### SHORT TASK:
Copy every line with the string "Blender" in it.

### THE RECORDS:
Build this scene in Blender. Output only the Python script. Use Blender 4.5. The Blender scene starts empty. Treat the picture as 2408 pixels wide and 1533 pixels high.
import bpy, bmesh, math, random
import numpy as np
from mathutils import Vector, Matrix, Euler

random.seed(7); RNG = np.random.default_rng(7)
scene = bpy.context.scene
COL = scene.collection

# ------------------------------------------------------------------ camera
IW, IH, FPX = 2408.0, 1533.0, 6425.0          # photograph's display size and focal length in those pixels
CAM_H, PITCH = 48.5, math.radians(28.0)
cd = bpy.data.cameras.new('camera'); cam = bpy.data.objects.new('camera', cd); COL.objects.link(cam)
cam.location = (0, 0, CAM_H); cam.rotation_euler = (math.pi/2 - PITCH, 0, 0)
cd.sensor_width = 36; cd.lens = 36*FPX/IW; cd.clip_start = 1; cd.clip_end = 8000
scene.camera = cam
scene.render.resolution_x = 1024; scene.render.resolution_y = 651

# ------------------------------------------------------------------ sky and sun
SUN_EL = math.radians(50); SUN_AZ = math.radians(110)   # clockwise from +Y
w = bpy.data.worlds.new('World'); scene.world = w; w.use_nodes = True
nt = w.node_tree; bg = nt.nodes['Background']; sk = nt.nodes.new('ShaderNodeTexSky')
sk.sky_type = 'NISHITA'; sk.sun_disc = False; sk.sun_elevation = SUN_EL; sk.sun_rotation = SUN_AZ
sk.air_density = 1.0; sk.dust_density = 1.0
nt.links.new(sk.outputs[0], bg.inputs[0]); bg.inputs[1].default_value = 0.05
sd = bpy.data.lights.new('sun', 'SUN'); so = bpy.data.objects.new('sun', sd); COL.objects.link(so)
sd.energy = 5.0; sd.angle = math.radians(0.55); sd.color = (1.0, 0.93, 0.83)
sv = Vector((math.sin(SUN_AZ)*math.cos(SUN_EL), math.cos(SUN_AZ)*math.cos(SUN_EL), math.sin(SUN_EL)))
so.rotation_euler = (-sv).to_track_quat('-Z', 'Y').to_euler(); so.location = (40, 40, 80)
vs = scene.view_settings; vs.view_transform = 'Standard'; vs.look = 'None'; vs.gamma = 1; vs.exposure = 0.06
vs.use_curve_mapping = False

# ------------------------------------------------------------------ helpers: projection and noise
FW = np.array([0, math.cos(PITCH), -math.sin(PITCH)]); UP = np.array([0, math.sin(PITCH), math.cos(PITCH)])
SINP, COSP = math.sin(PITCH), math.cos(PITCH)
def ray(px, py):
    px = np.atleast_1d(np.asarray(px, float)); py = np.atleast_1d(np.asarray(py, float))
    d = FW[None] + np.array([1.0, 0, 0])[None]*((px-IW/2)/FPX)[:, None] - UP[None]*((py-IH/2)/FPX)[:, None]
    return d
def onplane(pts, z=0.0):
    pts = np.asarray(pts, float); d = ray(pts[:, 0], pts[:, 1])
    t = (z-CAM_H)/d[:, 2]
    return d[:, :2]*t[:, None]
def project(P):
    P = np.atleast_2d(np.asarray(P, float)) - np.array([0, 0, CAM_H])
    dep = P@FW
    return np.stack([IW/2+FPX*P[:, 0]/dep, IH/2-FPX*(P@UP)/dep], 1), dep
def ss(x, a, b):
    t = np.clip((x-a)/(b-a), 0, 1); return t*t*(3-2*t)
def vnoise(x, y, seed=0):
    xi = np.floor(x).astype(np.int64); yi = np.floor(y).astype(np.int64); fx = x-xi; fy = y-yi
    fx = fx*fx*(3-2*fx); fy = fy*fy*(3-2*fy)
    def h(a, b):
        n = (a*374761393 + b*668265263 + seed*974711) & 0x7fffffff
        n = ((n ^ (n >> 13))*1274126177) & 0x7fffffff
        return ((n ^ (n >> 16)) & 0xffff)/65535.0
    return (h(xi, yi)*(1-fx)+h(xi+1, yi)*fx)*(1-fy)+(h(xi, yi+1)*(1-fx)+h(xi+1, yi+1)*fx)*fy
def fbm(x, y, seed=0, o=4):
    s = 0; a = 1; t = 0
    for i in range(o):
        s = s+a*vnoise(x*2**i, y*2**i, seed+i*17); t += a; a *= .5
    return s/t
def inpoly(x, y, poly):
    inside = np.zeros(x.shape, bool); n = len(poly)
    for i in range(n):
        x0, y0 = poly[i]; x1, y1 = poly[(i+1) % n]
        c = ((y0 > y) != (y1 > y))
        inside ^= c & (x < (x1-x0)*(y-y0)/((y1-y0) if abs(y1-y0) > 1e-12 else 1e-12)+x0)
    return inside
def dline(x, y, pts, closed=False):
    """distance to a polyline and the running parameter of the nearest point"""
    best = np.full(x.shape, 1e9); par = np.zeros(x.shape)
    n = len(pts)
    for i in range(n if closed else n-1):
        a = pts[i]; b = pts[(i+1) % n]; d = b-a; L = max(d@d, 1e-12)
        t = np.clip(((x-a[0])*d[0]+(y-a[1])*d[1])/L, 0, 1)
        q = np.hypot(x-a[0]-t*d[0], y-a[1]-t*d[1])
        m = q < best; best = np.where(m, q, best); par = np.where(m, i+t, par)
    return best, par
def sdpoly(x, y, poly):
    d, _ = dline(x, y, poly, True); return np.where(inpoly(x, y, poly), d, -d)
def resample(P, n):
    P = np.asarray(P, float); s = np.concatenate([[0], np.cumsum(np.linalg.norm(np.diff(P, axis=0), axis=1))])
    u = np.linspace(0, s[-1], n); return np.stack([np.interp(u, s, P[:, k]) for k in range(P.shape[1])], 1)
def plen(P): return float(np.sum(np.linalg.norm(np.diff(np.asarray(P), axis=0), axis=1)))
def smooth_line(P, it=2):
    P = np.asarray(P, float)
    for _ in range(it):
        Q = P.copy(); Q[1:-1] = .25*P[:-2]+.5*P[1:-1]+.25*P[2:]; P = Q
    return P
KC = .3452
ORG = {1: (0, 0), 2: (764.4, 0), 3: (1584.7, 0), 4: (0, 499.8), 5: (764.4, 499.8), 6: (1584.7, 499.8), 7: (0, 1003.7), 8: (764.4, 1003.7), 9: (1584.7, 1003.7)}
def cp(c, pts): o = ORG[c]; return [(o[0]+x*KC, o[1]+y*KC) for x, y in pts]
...
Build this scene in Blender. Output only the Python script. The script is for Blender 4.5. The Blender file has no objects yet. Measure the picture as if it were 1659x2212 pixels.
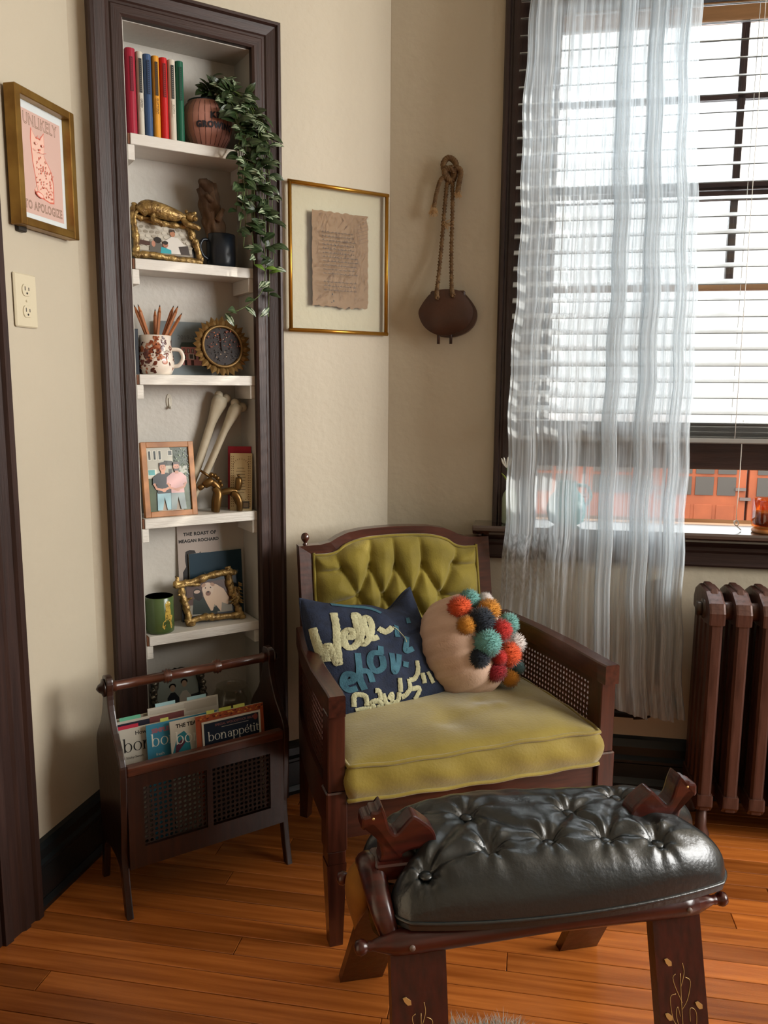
* * *
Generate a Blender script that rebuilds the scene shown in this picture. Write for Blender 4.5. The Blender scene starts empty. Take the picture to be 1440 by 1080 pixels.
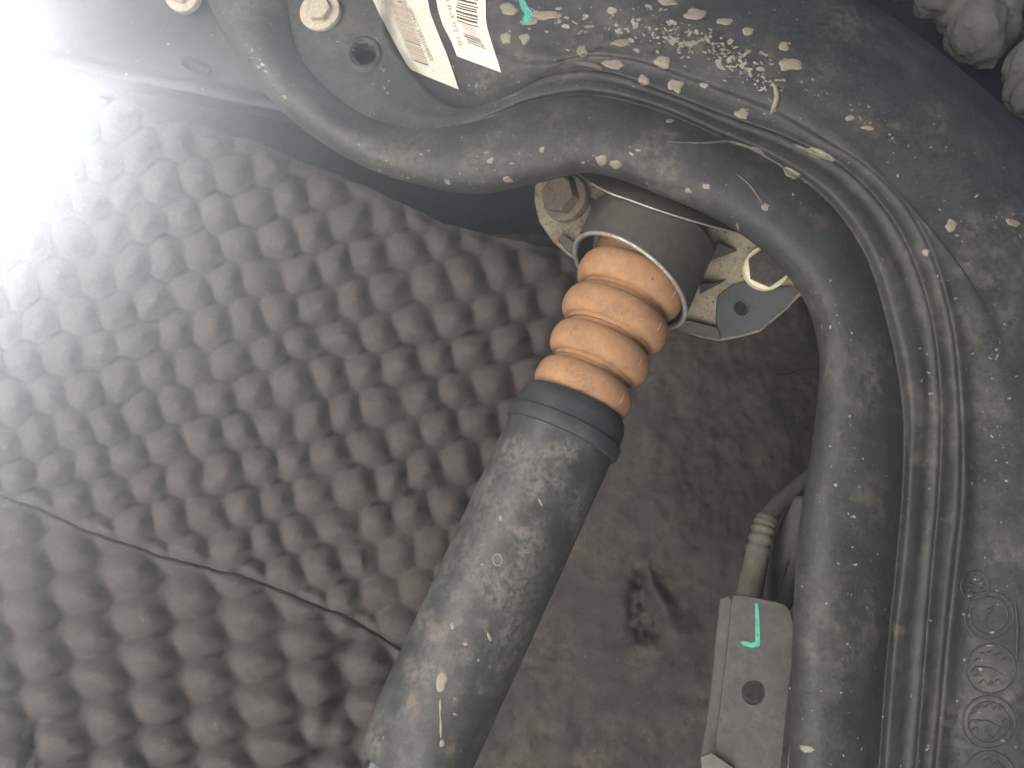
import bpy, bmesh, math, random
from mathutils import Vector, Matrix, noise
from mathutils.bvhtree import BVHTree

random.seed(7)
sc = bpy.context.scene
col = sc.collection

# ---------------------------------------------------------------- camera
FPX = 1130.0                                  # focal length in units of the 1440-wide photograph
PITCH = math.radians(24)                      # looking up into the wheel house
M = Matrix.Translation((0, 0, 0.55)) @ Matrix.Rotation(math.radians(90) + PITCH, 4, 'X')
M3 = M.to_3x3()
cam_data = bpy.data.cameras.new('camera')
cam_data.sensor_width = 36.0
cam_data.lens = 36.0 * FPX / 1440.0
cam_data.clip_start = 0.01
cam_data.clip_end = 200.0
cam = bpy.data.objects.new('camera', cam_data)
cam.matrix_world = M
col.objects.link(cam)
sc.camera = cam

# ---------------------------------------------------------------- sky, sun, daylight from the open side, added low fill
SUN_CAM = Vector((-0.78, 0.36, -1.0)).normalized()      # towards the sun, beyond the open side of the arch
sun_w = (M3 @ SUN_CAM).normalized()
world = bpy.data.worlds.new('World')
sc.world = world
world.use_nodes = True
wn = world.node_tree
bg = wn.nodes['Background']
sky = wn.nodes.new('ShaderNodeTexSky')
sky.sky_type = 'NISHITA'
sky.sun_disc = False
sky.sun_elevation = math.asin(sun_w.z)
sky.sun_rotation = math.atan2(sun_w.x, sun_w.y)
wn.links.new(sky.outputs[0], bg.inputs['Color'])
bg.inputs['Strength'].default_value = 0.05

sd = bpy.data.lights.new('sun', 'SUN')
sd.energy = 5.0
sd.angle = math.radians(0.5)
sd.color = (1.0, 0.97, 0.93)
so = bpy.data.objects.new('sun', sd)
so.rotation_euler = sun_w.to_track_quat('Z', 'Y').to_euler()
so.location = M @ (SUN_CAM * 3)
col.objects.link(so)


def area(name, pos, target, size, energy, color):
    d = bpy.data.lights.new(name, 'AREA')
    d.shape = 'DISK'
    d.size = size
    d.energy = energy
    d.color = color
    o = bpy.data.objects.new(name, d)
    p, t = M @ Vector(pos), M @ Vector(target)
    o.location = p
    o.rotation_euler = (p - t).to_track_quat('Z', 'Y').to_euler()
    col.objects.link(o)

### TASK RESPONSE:
Build this scene in Blender. Output only the Python script. Use Blender 4.5. The Blender scene starts empty. Treat the picture as 2408 pixels wide and 1533 pixels high.
Build this scene in Blender. Output only the Python script. The script is for Blender 4.5. The Blender file has no objects yet. Measure the picture as if it were 1659x2212 pixels.
Generate a Blender script that rebuilds the scene shown in this picture. Write for Blender 4.5. The Blender scene starts empty. Take the picture to be 1440 by 1080 pixels.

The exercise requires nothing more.